[Task statement] Give back the lines exactly, from the first one to the line with "b.build('window', M_PANE, L1)", both ends included.

═══ Records for this exercise

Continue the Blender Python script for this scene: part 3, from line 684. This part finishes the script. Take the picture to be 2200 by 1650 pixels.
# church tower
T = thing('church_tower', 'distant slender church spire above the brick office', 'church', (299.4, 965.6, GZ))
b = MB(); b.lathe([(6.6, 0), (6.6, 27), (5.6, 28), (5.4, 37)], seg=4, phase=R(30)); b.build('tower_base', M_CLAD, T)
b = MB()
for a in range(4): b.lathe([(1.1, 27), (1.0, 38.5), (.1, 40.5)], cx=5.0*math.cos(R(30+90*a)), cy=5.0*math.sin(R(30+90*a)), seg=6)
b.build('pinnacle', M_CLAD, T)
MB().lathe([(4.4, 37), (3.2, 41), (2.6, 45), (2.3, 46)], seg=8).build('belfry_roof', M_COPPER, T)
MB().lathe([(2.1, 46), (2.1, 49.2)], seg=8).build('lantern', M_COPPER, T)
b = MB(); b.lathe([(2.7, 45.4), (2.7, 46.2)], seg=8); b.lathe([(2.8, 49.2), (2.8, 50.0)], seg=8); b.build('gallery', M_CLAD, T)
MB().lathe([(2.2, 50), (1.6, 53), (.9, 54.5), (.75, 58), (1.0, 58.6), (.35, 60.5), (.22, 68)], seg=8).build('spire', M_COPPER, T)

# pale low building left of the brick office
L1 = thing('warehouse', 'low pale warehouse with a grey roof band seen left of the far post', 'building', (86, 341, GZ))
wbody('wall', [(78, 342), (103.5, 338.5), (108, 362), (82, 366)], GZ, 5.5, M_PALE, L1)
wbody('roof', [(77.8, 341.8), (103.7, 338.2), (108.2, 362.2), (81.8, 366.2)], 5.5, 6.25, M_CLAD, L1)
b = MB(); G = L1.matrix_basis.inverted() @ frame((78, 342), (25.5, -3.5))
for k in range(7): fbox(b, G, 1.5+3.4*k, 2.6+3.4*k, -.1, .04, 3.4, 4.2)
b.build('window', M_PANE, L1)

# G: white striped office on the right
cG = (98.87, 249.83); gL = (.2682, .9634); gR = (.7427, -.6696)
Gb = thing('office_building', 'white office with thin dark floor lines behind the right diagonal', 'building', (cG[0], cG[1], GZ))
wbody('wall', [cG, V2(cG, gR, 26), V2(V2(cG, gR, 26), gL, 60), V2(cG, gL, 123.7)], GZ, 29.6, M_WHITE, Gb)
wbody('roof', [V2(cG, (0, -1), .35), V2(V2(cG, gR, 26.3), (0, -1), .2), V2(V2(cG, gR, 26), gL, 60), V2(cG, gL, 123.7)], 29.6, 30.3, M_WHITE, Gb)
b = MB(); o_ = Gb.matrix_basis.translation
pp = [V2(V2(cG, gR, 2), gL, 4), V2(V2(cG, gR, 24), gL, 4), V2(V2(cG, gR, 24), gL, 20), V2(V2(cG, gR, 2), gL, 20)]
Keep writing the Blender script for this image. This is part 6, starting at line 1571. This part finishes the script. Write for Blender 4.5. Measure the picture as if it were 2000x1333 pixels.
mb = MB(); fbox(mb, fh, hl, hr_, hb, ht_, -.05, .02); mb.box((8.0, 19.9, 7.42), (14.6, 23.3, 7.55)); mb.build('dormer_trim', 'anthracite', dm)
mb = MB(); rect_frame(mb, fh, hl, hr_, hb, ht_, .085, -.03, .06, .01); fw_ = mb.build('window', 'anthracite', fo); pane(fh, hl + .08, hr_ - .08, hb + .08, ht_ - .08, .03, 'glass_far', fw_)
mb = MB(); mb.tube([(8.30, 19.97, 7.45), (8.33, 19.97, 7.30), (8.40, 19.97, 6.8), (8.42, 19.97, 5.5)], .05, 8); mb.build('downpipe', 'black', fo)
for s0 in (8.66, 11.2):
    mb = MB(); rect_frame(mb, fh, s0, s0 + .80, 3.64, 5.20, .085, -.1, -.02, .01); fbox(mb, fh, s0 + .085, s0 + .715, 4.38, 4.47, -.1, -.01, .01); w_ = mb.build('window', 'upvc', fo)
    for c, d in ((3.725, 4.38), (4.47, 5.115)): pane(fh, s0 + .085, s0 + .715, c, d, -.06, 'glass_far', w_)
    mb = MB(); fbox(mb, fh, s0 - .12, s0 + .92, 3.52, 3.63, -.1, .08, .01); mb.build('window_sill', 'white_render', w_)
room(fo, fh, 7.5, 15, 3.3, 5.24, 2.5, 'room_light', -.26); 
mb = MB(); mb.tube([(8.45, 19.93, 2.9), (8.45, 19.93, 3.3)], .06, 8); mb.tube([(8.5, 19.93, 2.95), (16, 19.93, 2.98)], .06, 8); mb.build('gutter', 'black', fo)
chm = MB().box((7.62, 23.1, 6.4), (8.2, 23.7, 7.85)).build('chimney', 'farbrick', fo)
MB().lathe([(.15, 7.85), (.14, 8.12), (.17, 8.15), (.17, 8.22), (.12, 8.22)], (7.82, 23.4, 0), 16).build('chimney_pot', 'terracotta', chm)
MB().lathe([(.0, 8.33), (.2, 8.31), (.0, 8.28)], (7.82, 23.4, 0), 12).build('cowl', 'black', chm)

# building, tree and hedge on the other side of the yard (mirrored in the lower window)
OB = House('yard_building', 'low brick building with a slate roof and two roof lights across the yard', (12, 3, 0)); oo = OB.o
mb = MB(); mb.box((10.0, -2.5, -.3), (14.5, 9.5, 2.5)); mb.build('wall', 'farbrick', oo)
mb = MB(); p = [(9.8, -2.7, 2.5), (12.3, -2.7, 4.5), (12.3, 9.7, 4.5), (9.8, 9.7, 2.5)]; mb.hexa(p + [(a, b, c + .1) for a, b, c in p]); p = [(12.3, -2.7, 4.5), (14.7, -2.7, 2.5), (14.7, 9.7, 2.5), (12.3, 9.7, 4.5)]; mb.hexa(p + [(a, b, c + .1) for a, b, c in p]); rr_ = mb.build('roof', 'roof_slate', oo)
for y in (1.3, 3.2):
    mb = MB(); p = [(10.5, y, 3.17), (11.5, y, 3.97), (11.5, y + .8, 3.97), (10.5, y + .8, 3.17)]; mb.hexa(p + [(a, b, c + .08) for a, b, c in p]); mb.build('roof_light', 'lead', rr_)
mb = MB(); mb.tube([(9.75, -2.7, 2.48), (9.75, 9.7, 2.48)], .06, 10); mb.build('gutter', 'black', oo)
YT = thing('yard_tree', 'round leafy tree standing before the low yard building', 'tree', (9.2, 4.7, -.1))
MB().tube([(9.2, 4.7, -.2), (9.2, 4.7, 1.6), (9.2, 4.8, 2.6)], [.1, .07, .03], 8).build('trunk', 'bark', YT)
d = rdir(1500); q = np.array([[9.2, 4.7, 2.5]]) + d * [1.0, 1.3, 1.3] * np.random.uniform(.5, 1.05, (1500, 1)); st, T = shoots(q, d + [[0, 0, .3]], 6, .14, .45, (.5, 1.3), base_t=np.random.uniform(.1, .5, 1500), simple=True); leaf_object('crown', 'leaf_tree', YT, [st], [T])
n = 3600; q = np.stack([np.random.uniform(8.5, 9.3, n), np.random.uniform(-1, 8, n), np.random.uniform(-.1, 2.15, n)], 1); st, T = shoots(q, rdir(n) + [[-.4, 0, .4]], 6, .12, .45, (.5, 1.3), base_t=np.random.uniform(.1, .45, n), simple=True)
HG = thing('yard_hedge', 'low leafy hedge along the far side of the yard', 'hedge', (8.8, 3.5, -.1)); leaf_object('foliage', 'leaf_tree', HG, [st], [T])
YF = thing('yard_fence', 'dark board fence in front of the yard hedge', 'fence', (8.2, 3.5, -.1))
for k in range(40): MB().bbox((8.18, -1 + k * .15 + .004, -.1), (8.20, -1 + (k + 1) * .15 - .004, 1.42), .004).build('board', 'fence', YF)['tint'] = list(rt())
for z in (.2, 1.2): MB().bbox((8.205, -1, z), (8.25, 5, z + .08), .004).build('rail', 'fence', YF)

══════

[Response]
Continue the Blender Python script for this scene: part 3, from line 684. This part finishes the script. Take the picture to be 2200 by 1650 pixels.
# church tower
T = thing('church_tower', 'distant slender church spire above the brick office', 'church', (299.4, 965.6, GZ))
b = MB(); b.lathe([(6.6, 0), (6.6, 27), (5.6, 28), (5.4, 37)], seg=4, phase=R(30)); b.build('tower_base', M_CLAD, T)
b = MB()
for a in range(4): b.lathe([(1.1, 27), (1.0, 38.5), (.1, 40.5)], cx=5.0*math.cos(R(30+90*a)), cy=5.0*math.sin(R(30+90*a)), seg=6)
b.build('pinnacle', M_CLAD, T)
MB().lathe([(4.4, 37), (3.2, 41), (2.6, 45), (2.3, 46)], seg=8).build('belfry_roof', M_COPPER, T)
MB().lathe([(2.1, 46), (2.1, 49.2)], seg=8).build('lantern', M_COPPER, T)
b = MB(); b.lathe([(2.7, 45.4), (2.7, 46.2)], seg=8); b.lathe([(2.8, 49.2), (2.8, 50.0)], seg=8); b.build('gallery', M_CLAD, T)
MB().lathe([(2.2, 50), (1.6, 53), (.9, 54.5), (.75, 58), (1.0, 58.6), (.35, 60.5), (.22, 68)], seg=8).build('spire', M_COPPER, T)

# pale low building left of the brick office
L1 = thing('warehouse', 'low pale warehouse with a grey roof band seen left of the far post', 'building', (86, 341, GZ))
wbody('wall', [(78, 342), (103.5, 338.5), (108, 362), (82, 366)], GZ, 5.5, M_PALE, L1)
wbody('roof', [(77.8, 341.8), (103.7, 338.2), (108.2, 362.2), (81.8, 366.2)], 5.5, 6.25, M_CLAD, L1)
b = MB(); G = L1.matrix_basis.inverted() @ frame((78, 342), (25.5, -3.5))
for k in range(7): fbox(b, G, 1.5+3.4*k, 2.6+3.4*k, -.1, .04, 3.4, 4.2)
b.build('window', M_PANE, L1)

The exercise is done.